In the Middle of a Nightmare, Parkland Students Texted Their Parents: 'If I Don't Make It I Love You'

'This is a conversation someone should never have with their family.'

On Wednesday 17 children were murdered and dozens more injured in what would ultimately become one of the deadliest mass shootings in American history.

Around 2:30 P.M. local time a shooter entered Marjory Stoneman Douglas High School in Parkland, Florida. He brought with him an AR-15, a semiautomatic rifle that frequently reappears at mass shootings including those in Orlando, Las Vegas, and Sandy Hook. According to reports, the shooter pulled the school's fire alarm to incite chaos, then randomly began shooting.

"Everyone was kind of just standing there calm, and then we saw a bunch of teachers running down the stairway, and then everybody shifted and broke into a sprint," Noah Parness, a 17-year-old junior at the school, told CBS. "I hopped a fence."

While the shooter was inside the school students and teachers barricaded themselves in classrooms and closest, remaining as silent as possible. Caesar Figueroa, whose daughter was among the students hiding inside a closet, told CBS that his daughter was too afraid to talk on the phone so began texting instead.

"It's the worst nightmare not hearing from my daughter for 20 minutes. It was the longest 20 minutes of my life," he added.

And that's become a familiar and frightening site in the aftermath of this school shooting. Student after student and parent after parent shared the horrifying exchanges sent over cell phones as they waited to see if they'd survive the eighteenth school shooting of 2018.

"If I don't make it I love you and I appreciate everything you did for me," one text from a student, Sarah, to her parents read. According to reporter Chabeli Herrera, Sarah hid in the bathroom for two hours while texting her family. She was ultimately reunited with her parents unharmed.

"All ok? Ben said they heard a couple of gunshots coming from Stoneman Douglas," another parent wrote to their son. "Yeah there was a couple I heard too," the child replied. "Ok. Is it all over? Mom wants to come get you now. Is that even possible?," the parent then asked. "It's not over we are on lockdown. Not it's not possible. You could get hurt," the son said in an attempt to keep his parents out of harm's way as he hid inside his classroom. "Ok. Stay safe buddy. Love you."

"This is a conversation someone should never have with their family," one student wrote on Twitter, sharing the conversation they had with their family as they hid inside. "We go to school to learn, not to get shot. For some this was their last conversation with their loved ones."

While details of this tragedy continue to unfold, it will be a hard pill to swallow when politicians simply offer more thoughts and prayers. As they did when 20 children and six adults were killed by a legally purchased assault rifle in 2012 at Sandy Hook, and as they did when a shooter killed 32 people at Virginia Tech, again with his legally purchased weapons.

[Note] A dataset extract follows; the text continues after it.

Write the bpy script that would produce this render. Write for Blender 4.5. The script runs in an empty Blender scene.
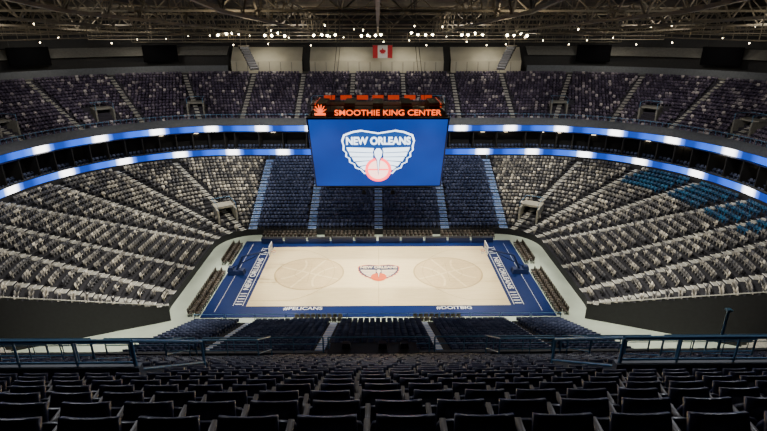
import bpy, math, random
import numpy as np
from mathutils import Vector, Matrix
random.seed(4); rng=np.random.default_rng(7)
scene=bpy.context.scene
COL=scene.collection

# ---------------------------------------------------------------- materials
def newmat(name):
    m=bpy.data.materials.new(name); m.use_nodes=True
    nt=m.node_tree; b=nt.nodes['Principled BSDF']
    return m,nt,b
def mat(name,c,rough=.6,metal=0,var=.15,scale=3.0,emis=None,es=0,spec=.5):
    m,nt,b=newmat(name)
    b.inputs['Roughness'].default_value=rough; b.inputs['Metallic'].default_value=metal
    b.inputs['Specular IOR Level'].default_value=spec
    if var>0:
        tc=nt.nodes.new('ShaderNodeTexCoord'); n=nt.nodes.new('ShaderNodeTexNoise')
        n.inputs['Scale'].default_value=scale; n.inputs['Detail'].default_value=4
        r=nt.nodes.new('ShaderNodeValToRGB')
        r.color_ramp.elements[0].position=.3; r.color_ramp.elements[1].position=.7
        r.color_ramp.elements[0].color=[x*(1-var) for x in c]+[1]
        r.color_ramp.elements[1].color=[min(1,x*(1+var)) for x in c]+[1]
        nt.links.new(tc.outputs['Object'],n.inputs['Vector']); nt.links.new(n.outputs['Fac'],r.inputs['Fac'])
        nt.links.new(r.outputs['Color'],b.inputs['Base Color'])
    else:
        b.inputs['Base Color'].default_value=(*c,1)
    if emis:
        b.inputs['Emission Color'].default_value=(*emis,1); b.inputs['Emission Strength'].default_value=es
    return m
def seatmat(name,stops,rough=.45):
    m,nt,b=newmat(name)
    a=nt.nodes.new('ShaderNodeAttribute'); a.attribute_name='rnd'
    r=nt.nodes.new('ShaderNodeValToRGB'); r.color_ramp.interpolation='LINEAR'
    e=r.color_ramp.elements
    e[0].position=stops[0][0]; e[0].color=(*stops[0][1],1)
    e[1].position=stops[-1][0]; e[1].color=(*stops[-1][1],1)
    for p,c in stops[1:-1]:
        k=e.new(p); k.color=(*c,1)
    nt.links.new(a.outputs['Fac'],r.inputs['Fac']); nt.links.new(r.outputs['Color'],b.inputs['Base Color'])
    b.inputs['Roughness'].default_value=rough
    return m
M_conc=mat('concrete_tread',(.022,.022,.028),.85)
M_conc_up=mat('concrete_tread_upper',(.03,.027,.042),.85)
M_step=mat('aisle_step',(.42,.41,.36),.8)
M_stepu=mat('aisle_step_upper',(.28,.27,.25),.8)
M_stepb=mat('aisle_step_blue',(.18,.34,.72),.7)
M_floor=mat('floor_concrete',(.56,.65,.53),.6,scale=.4,var=.1)
M_dark=mat('dark_wall',(.02,.02,.022),.8)
M_black=mat('black_metal',(.012,.012,.014),.5)
M_steel=mat('roof_steel',(.17,.145,.105),.6)
M_deck=mat('roof_deck',(.05,.041,.03),.9,scale=.3,var=.4)
M_beige=mat('beige_wall',(.42,.40,.32),.8,scale=.3)
M_gray=mat('gray_wall',(.20,.195,.18),.8)
M_fascia=mat('fascia_paint',(.10,.11,.13),.6)
M_blue=mat('court_apron_blue',(.002,.016,.10),.5,var=.08,spec=.2)
M_white=mat('white_paint',(.8,.8,.78),.5,var=.05)
M_navy=mat('navy_paint',(.008,.02,.08),.5,var=.05)
M_org=mat('orange_paint',(.62,.09,.015),.5,var=.05)
M_rail=mat('rail_blue',(.10,.26,.44),.4,.1)
M_board=mat('matte_board',(.004,.004,.005),1,spec=0)
M_light=mat('lamp_lens',(1,1,1),.4,emis=(1,.86,.55),es=60,var=0)
M_light2=mat('small_lamp_lens',(1,1,1),.4,emis=(1,.82,.5),es=18,var=0)
M_warm=mat('suite_lamp',(1,1,1),.4,emis=(1,.8,.5),es=5,var=0)
M_red=mat('sign_red_emission',(.1,0,0),.4,emis=(1,.11,.02),es=2.8,var=0)
M_redd=mat('sign_red_dim',(.1,0,0),.4,emis=(1,.08,.02),es=.45,var=0)
M_swhite=mat('screen_white',(0,0,0),.4,emis=(.72,.86,1),es=3.8,var=0)
M_sblue=mat('screen_navy',(0,0,0),.4,emis=(.025,.12,.5),es=1.0,var=0)
M_sred=mat('screen_red',(0,0,0),.4,emis=(1,.06,.08),es=5,var=0)
M_spink=mat('screen_pink',(0,0,0),.4,emis=(1,.55,.45),es=4.5,var=0)
M_side=seatmat('seat_plastic_lower',[(0,(.055,.056,.065)),(.4,(.15,.145,.14)),(.8,(.36,.335,.285)),(1,(.80,.74,.61))])  # pale top stop paints specular highlights into the colour of random seats
M_cent=seatmat('seat_plastic_navy',[(0,(.035,.052,.12)),(.6,(.058,.08,.17)),(1,(.11,.135,.25))],.6)
M_teal=seatmat('seat_plastic_teal',[(0,(.008,.035,.09)),(1,(.02,.13,.27))])
M_up=seatmat('seat_plastic_upper',[(0,(.036,.028,.055)),(.6,(.085,.068,.12)),(.88,(.15,.125,.18)),(1,(.62,.56,.58))])  # last stop is a painted glint, giving scattered seats a bright speckle
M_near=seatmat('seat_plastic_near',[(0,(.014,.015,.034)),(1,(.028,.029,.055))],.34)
M_arm=mat('armrest_plastic',(.09,.075,.065),.4)

M_wood,nt,b=newmat('court_hardwood')
tc=nt.nodes.new('ShaderNodeTexCoord'); br=nt.nodes.new('ShaderNodeTexBrick')
br.inputs['Scale'].default_value=1.0; br.inputs['Brick Width'].default_value=1.6; br.inputs['Row Height'].default_value=.12
br.inputs['Mortar Size'].default_value=.004
br.inputs['Color1'].default_value=(.80,.62,.33,1); br.inputs['Color2'].default_value=(.86,.69,.39,1); br.inputs['Mortar'].default_value=(.7,.53,.27,1)
nt.links.new(tc.outputs['Object'],br.inputs['Vector']); nt.links.new(br.outputs['Color'],b.inputs['Base Color'])
b.inputs['Roughness'].default_value=.35; b.inputs['Specular IOR Level'].default_value=.3
M_woodd=mat('hardwood_stain',(.50,.34,.15),.4,var=.06)
M_woodl=mat('hardwood_light_stain',(.68,.50,.25),.4,var=.06)

M_screen,nt,b=newmat('screen_blue')
tc=nt.nodes.new('ShaderNodeTexCoord'); gr=nt.nodes.new('ShaderNodeTexNoise'); gr.inputs['Scale'].default_value=.16
r=nt.nodes.new('ShaderNodeValToRGB'); r.color_ramp.elements[0].position=.3; r.color_ramp.elements[0].color=(.010,.042,.30,1)
r.color_ramp.elements[1].position=.7; r.color_ramp.elements[1].color=(.018,.08,.52,1)
nt.links.new(tc.outputs['Object'],gr.inputs['Vector']); nt.links.new(gr.outputs['Fac'],r.inputs['Fac'])
nt.links.new(r.outputs['Color'],b.inputs['Emission Color']); b.inputs['Emission Strength'].default_value=1.0
b.inputs['Base Color'].default_value=(0,0,0,1)

M_rib,nt,b=newmat('ribbon_board_led')
a=nt.nodes.new('ShaderNodeAttribute'); a.attribute_name='rnd'
mul=nt.nodes.new('ShaderNodeMath'); mul.operation='MULTIPLY'; mul.inputs[1].default_value=1/8.5
fr=nt.nodes.new('ShaderNodeMath'); fr.operation='FRACT'
r=nt.nodes.new('ShaderNodeValToRGB'); e=r.color_ramp.elements
e[0].position=0; e[0].color=(.005,.035,.26,1); e[1].position=1; e[1].color=(.005,.035,.26,1)
for p,c in [(.18,(.006,.04,.28)),(.33,(.03,.10,.4)),(.42,(1,1,1)),(.55,(1,1,1)),(.64,(.03,.09,.4)),(.72,(.002,.012,.10)),(.86,(.002,.012,.10))]:
    k=e.new(p); k.color=(*c,1)
nt.links.new(a.outputs['Fac'],mul.inputs[0]); nt.links.new(mul.outputs[0],fr.inputs[0]); nt.links.new(fr.outputs[0],r.inputs['Fac'])
nt.links.new(r.outputs['Color'],b.inputs['Emission Color']); b.inputs['Emission Strength'].default_value=6
b.inputs['Base Color'].default_value=(0,0,0,1)

# ---------------------------------------------------------------- mesh builder
class MB:
    def __init__(s): s.v=[]; s.f=[]; s.m=[]; s.mats=[]; s.a=[]
    def mi(s,m):
        if m not in s.mats: s.mats.append(m)
        return s.mats.index(m)
    def poly(s,pts,m,at=None):
        i=len(s.v); s.v+= [tuple(p) for p in pts]; s.f.append(tuple(range(i,i+len(pts)))); s.m.append(s.mi(m))
        s.a+= at if at else [0.5]*len(pts)
    def box(s,c,d,m,rot=None,taper=1):
        x,y,z=[q/2 for q in d]; i=len(s.v)
        P=[(-x,-y,-z),(x,-y,-z),(x,y,-z),(-x,y,-z),(-x*taper,-y*taper,z),(x*taper,-y*taper,z),(x*taper,y*taper,z),(-x*taper,y*taper,z)]
        for p in P:
            q=Vector(p)
            if rot is not None: q=rot@q
            s.v.append((q.x+c[0],q.y+c[1],q.z+c[2]))
        k=s.mi(m)
        for f in [(0,3,2,1),(4,5,6,7),(0,1,5,4),(1,2,6,5),(2,3,7,6),(3,0,4,7)]:
            s.f.append(tuple(i+j for j in f)); s.m.append(k)
        s.a+=[.5]*8
    def tube(s,p,q,r,m,n=6,r2=None):
        p=Vector(p);q=Vector(q);d=(q-p).normalized()
        if d.length==0: return
        u=d.orthogonal().normalized(); w=d.cross(u); i=len(s.v); r2=r if r2 is None else r2
        for c,rr in ((p,r),(q,r2)):
            for k in range(n):
                a=2*math.pi*k/n; s.v.append(tuple(c+u*math.cos(a)*rr+w*math.sin(a)*rr))
        mi=s.mi(m)
        for k in range(n):
            s.f.append((i+k,i+(k+1)%n,i+n+(k+1)%n,i+n+k)); s.m.append(mi)
        s.f.append(tuple(i+k for k in range(n))[::-1]); s.m.append(mi)
        s.f.append(tuple(i+n+k for k in range(n))); s.m.append(mi)
        s.a+=[.5]*(2*n)
    def path(s,pts,r,m,n=6):
        for a,b_ in zip(pts[:-1],pts[1:]): s.tube(a,b_,r,m,n)
    def obj(s,name,parent=None,smooth=False):
        me=bpy.data.meshes.new(name); me.from_pydata(s.v,[],s.f)
        for m in s.mats: me.materials.append(m)
        me.polygons.foreach_set('material_index',s.m)
        at=me.attributes.new('rnd','FLOAT','POINT'); at.data.foreach_set('value',s.a)
        if smooth: me.polygons.foreach_set('use_smooth',[True]*len(s.f))
        me.update()
        o=bpy.data.objects.new(name,me); COL.objects.link(o)
        if parent: o.parent=parent
        return o
def empty(name,loc=(0,0,0)):
    o=bpy.data.objects.new(name,None); o.location=loc; COL.objects.link(o); return o
def text(name,body,size,M,m,parent=None,ext=.0,bold=0):
    c=bpy.data.curves.new(name,'FONT'); c.body=body; c.size=size; c.align_x='CENTER'; c.align_y='CENTER'; c.extrude=ext; c.offset=bold
    c.materials.append(m); o=bpy.data.objects.new(name,c); COL.objects.link(o); o.matrix_world=M
    if parent: o.parent=parent; o.matrix_parent_inverse=Matrix.Identity(4); o.matrix_local=parent.matrix_basis.inverted()@M
    return o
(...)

"Since 13 people were killed at Columbine High School in 1999, Congress has passed one major law strengthening gun control in the aftermath of a mass shooting," The Washington Post reported in 2014. It added, "The only policy changes came from the executive branch, with President Obama's 23 executive actions to reduce gun violence." Now seems like a good a time as any to disrupt this terrifying status quo.

As David Hogg, a student who survived the shooting, told CNN, "My message to lawmakers and Congress is: Please, take action." He added, "What we really need is action. We can say, ‘We’re gonna do all these things. Thoughts and prayers.’ What we need more than that is action. Please. This is the eighteenth [school shooting] this year. We’re children. You guys are the adults.”